KYIV: Russian drones struck infrastructure in the central Ukrainian city of Kryvyi Rih on Wednesday, forcing emergency power blackouts ​for more than 45,000 customers and disrupting heat supplies, military administration head Oleksandr Vilkul said.
“Please fill up on water and charge your devices, if you have the chance. It’s going to be difficult,” Vilkul said on the Telegram ‌messaging app.
Water ‌utility pumping stations ‌switched ⁠to ​generators ‌and water remained in the system, but there could be pressure problems.
The full scale of the attack was not immediately known.

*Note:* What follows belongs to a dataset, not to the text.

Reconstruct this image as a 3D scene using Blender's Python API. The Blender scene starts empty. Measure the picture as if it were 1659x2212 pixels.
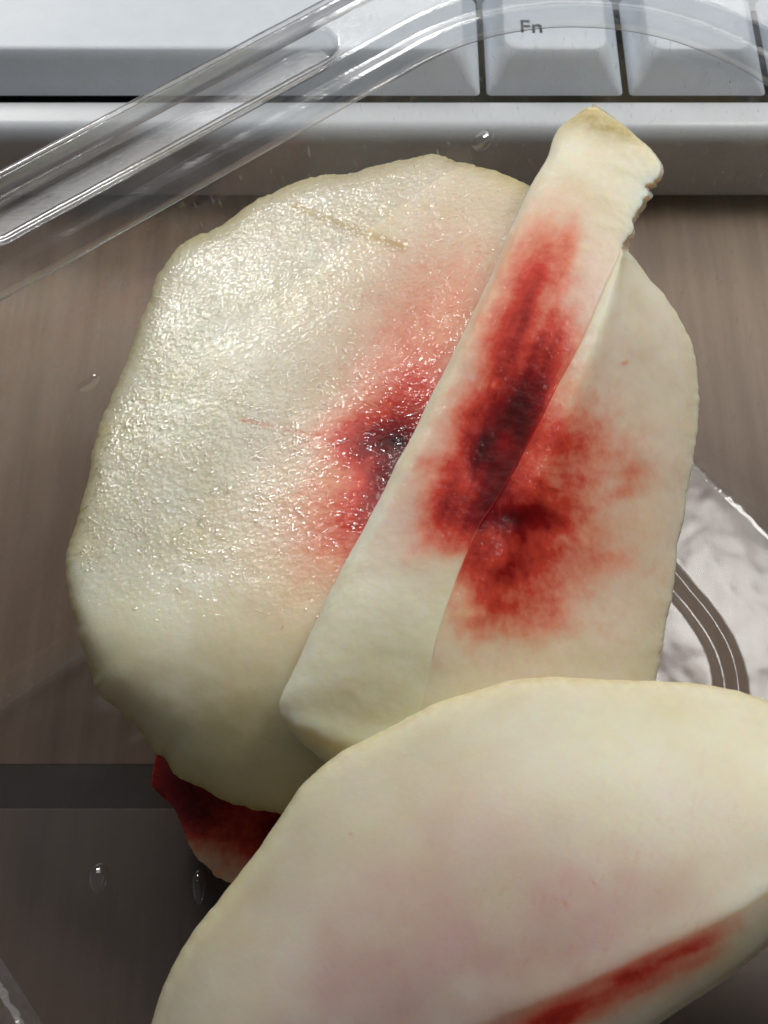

There was no comment from Russia about the strike.
Russia has repeatedly struck Ukraine’s ⁠power plants, substations and transmission lines with missiles and ‌drones, seeking to knock out ‍electricity and heating ‍and hinder industry during the nearly ‍four-year war.
Kyiv says the campaign has forced rolling outages and emergency cuts to cities across the country, as repair crews work under ​fire and Ukraine relies on air defenses and electricity imports to stabilize ⁠the grid.
Kryvyi Rih, a steel-and-mining hub in the Dnipropetrovsk region and President Volodymyr Zelensky’s hometown, has been hit repeatedly, with strikes killing civilians and damaging homes and industry.
The city sits close enough to southern front lines to be within strike range, while its factories, logistics links and workforce make it economically important and ‌a key rear-area center supporting Ukraine’s war effort.